YOUR TASK: Please output exactly the lines of the material from the first through the line containing "sc.view_settings.exposure = 0;", and nothing more.

GIVEN INFORMATION:
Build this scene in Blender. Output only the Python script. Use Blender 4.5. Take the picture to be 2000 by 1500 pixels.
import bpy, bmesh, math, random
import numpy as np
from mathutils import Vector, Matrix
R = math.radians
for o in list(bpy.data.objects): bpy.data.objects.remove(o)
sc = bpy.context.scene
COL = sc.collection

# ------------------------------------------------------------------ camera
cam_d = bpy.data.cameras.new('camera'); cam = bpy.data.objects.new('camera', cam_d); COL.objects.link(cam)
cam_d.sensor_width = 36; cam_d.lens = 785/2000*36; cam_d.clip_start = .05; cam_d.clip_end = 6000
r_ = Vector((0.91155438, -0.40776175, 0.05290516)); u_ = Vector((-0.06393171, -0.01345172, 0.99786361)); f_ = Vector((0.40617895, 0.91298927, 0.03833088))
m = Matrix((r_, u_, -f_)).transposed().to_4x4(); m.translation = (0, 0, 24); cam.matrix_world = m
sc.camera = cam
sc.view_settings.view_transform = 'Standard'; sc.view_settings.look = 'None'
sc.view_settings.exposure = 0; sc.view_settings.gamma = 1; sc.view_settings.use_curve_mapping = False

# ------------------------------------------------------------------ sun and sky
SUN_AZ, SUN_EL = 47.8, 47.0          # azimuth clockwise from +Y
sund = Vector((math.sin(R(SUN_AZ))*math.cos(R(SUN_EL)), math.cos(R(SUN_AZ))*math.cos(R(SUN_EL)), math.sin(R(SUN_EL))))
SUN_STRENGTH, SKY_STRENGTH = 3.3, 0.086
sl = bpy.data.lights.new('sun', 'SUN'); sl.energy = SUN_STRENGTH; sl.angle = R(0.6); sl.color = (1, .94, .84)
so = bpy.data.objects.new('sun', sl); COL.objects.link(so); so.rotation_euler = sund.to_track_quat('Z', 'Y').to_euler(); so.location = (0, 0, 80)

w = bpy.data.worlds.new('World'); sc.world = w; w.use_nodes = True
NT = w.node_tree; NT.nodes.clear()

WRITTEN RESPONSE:
Build this scene in Blender. Output only the Python script. Use Blender 4.5. Take the picture to be 2000 by 1500 pixels.
import bpy, bmesh, math, random
import numpy as np
from mathutils import Vector, Matrix
R = math.radians
for o in list(bpy.data.objects): bpy.data.objects.remove(o)
sc = bpy.context.scene
COL = sc.collection

# ------------------------------------------------------------------ camera
cam_d = bpy.data.cameras.new('camera'); cam = bpy.data.objects.new('camera', cam_d); COL.objects.link(cam)
cam_d.sensor_width = 36; cam_d.lens = 785/2000*36; cam_d.clip_start = .05; cam_d.clip_end = 6000
r_ = Vector((0.91155438, -0.40776175, 0.05290516)); u_ = Vector((-0.06393171, -0.01345172, 0.99786361)); f_ = Vector((0.40617895, 0.91298927, 0.03833088))
m = Matrix((r_, u_, -f_)).transposed().to_4x4(); m.translation = (0, 0, 24); cam.matrix_world = m
sc.camera = cam
sc.view_settings.view_transform = 'Standard'; sc.view_settings.look = 'None'
sc.view_settings.exposure = 0; sc.view_settings.gamma = 1; sc.view_settings.use_curve_mapping = False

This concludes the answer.